The colour change phenomenon seen in alexandrite is referred to as the 'alexandrite effect'. The change in colour can be observed under certain lighting conditions, typically under daylight and incandescent lighting. Alexandrite is also a strongly pleochroic gem. It can display emerald green, red, orange and yellow colorus depending on which angle the stone is viewed from. The pleochroic properties of alexandrite are completely independent from its unique color change ability. Typically, alexandrite exhibits an emerald-green colour in daylight, and raspberry-red under incandescent lighting. Alexandrite can also occur with yellowish and pink colous, and extremely rare specimens can exhibit chatoyancy (cat's eye) effects when cut en cabochon. The colour change 'alexandrite effect' is a result of the strong absorption of light in the yellow and blue portions of the colour spectrum.

Most chrysoberyl is colored by iron, but alexandrite colour is a result of chromium traces.
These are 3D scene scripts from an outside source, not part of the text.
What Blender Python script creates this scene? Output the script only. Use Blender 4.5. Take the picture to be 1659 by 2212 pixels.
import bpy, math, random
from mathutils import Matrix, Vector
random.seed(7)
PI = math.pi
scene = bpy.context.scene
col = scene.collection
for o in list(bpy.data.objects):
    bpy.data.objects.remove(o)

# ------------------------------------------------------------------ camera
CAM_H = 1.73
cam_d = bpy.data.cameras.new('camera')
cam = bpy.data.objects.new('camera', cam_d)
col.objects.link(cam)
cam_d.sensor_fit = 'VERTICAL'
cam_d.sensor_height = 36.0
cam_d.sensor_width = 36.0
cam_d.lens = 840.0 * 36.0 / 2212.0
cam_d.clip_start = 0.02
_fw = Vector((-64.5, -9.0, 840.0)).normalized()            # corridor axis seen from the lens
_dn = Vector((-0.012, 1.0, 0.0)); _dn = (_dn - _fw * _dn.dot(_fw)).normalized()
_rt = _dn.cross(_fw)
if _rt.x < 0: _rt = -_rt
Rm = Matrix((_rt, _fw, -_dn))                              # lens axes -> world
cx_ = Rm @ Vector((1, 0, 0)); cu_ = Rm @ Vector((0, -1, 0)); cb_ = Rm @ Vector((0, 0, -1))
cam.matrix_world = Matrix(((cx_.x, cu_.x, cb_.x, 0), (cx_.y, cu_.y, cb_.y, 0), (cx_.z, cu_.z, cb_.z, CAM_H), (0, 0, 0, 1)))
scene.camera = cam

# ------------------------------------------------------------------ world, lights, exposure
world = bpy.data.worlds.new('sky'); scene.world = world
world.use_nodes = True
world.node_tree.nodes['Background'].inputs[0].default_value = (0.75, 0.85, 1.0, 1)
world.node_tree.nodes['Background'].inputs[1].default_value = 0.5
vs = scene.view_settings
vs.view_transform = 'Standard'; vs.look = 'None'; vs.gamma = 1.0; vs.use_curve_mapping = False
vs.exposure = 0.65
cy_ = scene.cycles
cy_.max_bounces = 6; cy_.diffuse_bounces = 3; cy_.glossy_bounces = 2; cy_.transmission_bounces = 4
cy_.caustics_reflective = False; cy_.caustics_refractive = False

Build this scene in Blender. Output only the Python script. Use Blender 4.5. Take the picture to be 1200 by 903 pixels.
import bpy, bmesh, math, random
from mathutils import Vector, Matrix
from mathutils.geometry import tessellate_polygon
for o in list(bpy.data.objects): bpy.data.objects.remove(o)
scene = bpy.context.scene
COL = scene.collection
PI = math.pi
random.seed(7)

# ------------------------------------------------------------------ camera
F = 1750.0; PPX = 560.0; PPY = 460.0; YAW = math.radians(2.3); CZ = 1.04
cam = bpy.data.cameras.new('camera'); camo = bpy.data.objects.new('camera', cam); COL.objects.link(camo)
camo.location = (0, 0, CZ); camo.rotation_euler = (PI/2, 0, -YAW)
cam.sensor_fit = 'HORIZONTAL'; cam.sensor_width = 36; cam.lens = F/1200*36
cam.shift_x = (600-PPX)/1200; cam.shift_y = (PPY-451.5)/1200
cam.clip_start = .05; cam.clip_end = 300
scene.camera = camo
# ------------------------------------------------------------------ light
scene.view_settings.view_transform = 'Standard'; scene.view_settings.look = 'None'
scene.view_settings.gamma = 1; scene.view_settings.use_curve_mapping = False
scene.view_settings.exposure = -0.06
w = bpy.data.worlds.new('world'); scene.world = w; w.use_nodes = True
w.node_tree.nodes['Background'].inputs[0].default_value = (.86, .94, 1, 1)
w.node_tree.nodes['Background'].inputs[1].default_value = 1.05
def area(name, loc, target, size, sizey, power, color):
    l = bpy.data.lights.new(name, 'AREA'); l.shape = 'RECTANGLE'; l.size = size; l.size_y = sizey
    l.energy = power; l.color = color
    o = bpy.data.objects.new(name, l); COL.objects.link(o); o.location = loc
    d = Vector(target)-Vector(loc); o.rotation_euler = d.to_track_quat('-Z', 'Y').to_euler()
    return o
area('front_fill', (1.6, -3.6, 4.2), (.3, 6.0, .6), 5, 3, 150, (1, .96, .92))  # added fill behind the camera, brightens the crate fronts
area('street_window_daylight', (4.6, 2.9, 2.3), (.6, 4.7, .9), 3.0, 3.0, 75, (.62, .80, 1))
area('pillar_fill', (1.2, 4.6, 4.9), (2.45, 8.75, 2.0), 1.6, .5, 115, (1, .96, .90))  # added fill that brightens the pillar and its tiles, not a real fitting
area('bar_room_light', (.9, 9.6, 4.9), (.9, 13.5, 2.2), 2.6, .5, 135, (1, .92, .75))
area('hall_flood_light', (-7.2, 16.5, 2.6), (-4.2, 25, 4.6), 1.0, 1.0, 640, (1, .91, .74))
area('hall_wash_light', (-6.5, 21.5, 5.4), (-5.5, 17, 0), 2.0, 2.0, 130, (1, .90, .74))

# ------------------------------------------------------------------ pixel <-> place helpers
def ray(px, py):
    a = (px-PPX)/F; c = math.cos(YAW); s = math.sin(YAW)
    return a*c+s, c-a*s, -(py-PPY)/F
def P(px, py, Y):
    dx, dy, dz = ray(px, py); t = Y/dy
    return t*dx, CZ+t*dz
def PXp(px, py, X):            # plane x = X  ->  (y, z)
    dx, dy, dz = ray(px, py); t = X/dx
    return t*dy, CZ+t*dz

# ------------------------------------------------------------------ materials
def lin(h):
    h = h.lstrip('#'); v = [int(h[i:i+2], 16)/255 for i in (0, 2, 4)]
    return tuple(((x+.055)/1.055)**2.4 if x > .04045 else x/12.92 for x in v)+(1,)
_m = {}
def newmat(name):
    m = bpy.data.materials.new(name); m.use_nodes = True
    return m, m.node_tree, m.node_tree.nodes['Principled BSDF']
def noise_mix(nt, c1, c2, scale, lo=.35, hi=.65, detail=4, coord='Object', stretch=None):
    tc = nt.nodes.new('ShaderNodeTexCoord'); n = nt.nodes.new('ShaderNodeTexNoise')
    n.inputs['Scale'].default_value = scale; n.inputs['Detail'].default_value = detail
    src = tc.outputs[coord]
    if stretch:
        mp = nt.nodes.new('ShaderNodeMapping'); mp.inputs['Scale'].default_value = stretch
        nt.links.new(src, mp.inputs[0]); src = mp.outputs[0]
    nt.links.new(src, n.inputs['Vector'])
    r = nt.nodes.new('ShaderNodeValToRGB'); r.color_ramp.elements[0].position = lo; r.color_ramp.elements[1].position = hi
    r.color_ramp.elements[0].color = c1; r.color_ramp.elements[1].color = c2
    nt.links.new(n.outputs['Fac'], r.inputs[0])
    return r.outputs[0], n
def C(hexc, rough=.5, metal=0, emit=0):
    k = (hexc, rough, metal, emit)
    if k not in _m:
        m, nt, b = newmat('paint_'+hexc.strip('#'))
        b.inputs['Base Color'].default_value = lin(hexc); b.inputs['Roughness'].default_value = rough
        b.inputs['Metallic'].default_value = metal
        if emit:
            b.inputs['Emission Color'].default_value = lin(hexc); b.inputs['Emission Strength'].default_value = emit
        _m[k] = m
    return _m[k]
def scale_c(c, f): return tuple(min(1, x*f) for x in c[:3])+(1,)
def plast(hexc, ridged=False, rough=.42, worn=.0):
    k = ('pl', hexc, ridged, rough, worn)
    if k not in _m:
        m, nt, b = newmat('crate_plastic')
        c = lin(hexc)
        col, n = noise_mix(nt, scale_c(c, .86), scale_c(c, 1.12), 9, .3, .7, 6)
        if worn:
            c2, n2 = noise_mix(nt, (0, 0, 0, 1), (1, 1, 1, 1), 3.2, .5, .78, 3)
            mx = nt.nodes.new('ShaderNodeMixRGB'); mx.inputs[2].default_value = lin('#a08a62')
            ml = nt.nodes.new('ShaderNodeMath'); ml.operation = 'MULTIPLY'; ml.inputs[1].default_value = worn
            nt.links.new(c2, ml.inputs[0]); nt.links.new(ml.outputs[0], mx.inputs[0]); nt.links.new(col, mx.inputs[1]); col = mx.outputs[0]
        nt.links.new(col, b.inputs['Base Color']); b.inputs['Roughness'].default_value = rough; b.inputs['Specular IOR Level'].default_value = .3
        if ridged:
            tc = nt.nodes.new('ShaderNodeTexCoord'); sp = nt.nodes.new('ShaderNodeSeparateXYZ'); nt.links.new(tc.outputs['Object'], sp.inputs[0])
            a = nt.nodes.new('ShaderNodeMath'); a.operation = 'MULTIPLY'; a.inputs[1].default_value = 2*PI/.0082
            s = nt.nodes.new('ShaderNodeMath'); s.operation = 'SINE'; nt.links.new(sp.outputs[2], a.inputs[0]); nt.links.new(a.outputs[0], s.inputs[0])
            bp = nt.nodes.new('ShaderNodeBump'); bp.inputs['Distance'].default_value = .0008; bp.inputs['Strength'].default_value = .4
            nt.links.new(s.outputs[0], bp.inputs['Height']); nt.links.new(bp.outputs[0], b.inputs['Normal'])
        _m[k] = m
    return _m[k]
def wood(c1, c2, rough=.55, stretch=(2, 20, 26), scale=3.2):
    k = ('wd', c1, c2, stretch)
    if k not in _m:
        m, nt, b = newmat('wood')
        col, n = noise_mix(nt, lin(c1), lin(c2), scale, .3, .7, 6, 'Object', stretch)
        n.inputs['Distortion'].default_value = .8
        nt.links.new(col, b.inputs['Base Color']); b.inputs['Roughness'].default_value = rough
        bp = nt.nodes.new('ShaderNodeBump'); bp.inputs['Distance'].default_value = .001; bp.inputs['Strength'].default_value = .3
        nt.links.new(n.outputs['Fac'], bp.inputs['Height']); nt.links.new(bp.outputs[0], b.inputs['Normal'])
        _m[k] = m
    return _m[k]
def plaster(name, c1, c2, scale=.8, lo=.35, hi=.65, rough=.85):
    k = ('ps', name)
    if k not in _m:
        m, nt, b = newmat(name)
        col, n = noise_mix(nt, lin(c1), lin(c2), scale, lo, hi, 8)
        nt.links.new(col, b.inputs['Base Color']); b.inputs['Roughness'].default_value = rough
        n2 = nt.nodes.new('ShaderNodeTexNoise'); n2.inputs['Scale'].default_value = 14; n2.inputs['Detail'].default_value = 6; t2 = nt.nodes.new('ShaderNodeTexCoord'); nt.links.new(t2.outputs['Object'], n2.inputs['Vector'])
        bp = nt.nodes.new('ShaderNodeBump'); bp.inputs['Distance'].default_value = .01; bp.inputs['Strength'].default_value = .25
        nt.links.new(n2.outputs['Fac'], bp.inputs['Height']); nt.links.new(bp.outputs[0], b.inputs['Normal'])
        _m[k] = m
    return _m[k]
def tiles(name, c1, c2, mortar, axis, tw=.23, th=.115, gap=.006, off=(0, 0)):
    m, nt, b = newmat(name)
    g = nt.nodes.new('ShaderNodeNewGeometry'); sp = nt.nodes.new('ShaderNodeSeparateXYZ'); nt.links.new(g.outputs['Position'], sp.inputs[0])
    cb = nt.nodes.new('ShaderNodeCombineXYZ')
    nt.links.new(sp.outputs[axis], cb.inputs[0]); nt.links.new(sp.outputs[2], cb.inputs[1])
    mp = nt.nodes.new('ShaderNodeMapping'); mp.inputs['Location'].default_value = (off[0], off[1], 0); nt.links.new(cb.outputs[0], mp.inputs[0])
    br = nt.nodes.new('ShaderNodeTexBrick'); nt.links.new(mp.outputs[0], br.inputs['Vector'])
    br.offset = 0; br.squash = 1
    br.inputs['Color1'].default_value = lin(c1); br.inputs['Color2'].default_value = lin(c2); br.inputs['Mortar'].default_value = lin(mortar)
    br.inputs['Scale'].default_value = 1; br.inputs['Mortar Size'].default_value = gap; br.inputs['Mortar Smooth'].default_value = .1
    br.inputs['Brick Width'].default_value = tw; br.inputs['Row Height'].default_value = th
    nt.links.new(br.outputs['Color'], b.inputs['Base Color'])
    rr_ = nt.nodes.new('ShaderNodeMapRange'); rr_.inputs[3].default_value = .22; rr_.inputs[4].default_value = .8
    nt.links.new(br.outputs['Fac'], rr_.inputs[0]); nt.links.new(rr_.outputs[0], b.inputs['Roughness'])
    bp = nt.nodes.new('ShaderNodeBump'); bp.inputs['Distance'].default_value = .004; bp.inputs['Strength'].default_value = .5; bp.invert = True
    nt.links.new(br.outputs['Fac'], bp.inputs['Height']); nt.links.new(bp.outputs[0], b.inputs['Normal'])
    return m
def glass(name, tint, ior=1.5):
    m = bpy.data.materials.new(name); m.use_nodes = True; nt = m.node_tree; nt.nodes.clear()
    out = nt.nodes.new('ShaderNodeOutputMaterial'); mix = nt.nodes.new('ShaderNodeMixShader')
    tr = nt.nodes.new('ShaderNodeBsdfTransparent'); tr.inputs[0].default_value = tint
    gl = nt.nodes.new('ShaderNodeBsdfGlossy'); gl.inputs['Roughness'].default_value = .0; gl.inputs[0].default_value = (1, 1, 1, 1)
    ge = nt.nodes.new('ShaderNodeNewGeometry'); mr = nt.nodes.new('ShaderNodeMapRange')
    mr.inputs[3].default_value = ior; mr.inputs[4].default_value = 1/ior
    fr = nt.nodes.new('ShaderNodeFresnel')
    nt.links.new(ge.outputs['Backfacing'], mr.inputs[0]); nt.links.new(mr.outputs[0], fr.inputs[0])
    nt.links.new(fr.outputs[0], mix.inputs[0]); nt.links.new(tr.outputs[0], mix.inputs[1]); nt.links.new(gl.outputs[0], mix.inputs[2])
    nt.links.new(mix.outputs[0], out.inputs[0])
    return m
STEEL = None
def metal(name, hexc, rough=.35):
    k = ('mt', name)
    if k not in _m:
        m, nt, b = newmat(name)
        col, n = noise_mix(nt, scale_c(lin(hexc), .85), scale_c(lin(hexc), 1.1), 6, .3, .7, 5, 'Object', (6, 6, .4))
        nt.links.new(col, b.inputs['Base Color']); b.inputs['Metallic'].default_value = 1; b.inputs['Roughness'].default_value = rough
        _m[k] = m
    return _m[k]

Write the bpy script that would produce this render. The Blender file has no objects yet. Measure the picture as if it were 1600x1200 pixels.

Through spectroscopic analysis and testing, alexandrite can be distinguished from other similar stones. Ordinary specimens of chrysoberyl may also contain chromium colouring agents, but unless they exhibit a color change ability, they are only identified as chrysoberyl and not alexandrite.

Alexandrite Origin and Gemstone Sources Back to Top

The original source for alexandrite was in the Ural region of Russia, but these mines have long been depleted. For quite some time, the worked out mines of the Urals were thought to have been the only source for large alexandrite stones, specifically specimens weighing 5 carats or more, but very recently in 1987, large specimens were discovered in Minas Gerais, Brazil. Other sources for alexandrite include Myanmar (Burma), Sri Lanka, Tanzania, India (Andhra Pradesh) and Madagascar.

Buying Alexandrite and Determining its Gemstone Value

Alexandrite Colour

Alexandrite's green hue is a result of chromium impurities. Chromium is the same colouring element found in emerald, the green variety of precious beryl. Sri Lanka (Ceylon) alexandrite is known to exhibit a khaki to brown colour change. Alexandrite with Zimbabwe origin usually has very little colour change and they are typically darker in colour with tints of purple. Tanzanian specimens tend to occur with lighter tones and possess moderate to good colour change. Brazilian alexandrite is known to be highly saturated and exhibits a blue to purplish colour change. The most desirable alexandrites are those with pure hues and a strong colour change ability.

Alexandrite Clarity and Luster

Alexandrite stones are typically clean in clarity and once cut and polished, the will exhibit a vitreous luster. Alexandrite in the rough can range from transparent to opaque. Fine alexandrite is considered to be more valuable than blue sapphire, emerald and ruby, especially alexandrite over 1 carat in weight. Sri Lanka is known to produce the cleanest alexandrites, often lacking any visible inclusions at all.

Alexandrite Cut and Shape

Alexandrite is rarely found in large sizes. Any specimens weighing over three carats are considered to be extremely rare. The largest cut alexandrite gemstone weighs 66 carats and is currently located in Washington, D.C.'s Smithsonian Institution. Alexandrites are often faceted in traditional shapes such as oval, round, pear, marquise and cushion cuts, but they are also commonly found in fancy shapes such as heart and trillions cuts too. They are not typically cut en cabochon, unless they possess chatoyant properties.

Alexandrite Treatment

Alexandrite gemstones are typically untreated, but imitation stones do exist. Occasionally, alexandrite stones may be dyed or oiled, but this is not very common. Many alexandrites are synthetic (lab-grown) and others may be natural 'simulated' gemstones, such as colour change garnet, sapphire or spinel. Many lab-grown (synthetic) alexandrite stones are actually corundum (ruby / sapphire) that has been laced or infused with either chromium or vanadium to provide colour. It is very expensive to create synthetic alexandrite, so even lab-grown stones can be very costly. Synthetic alexandrite has been available on the market since the 1960s.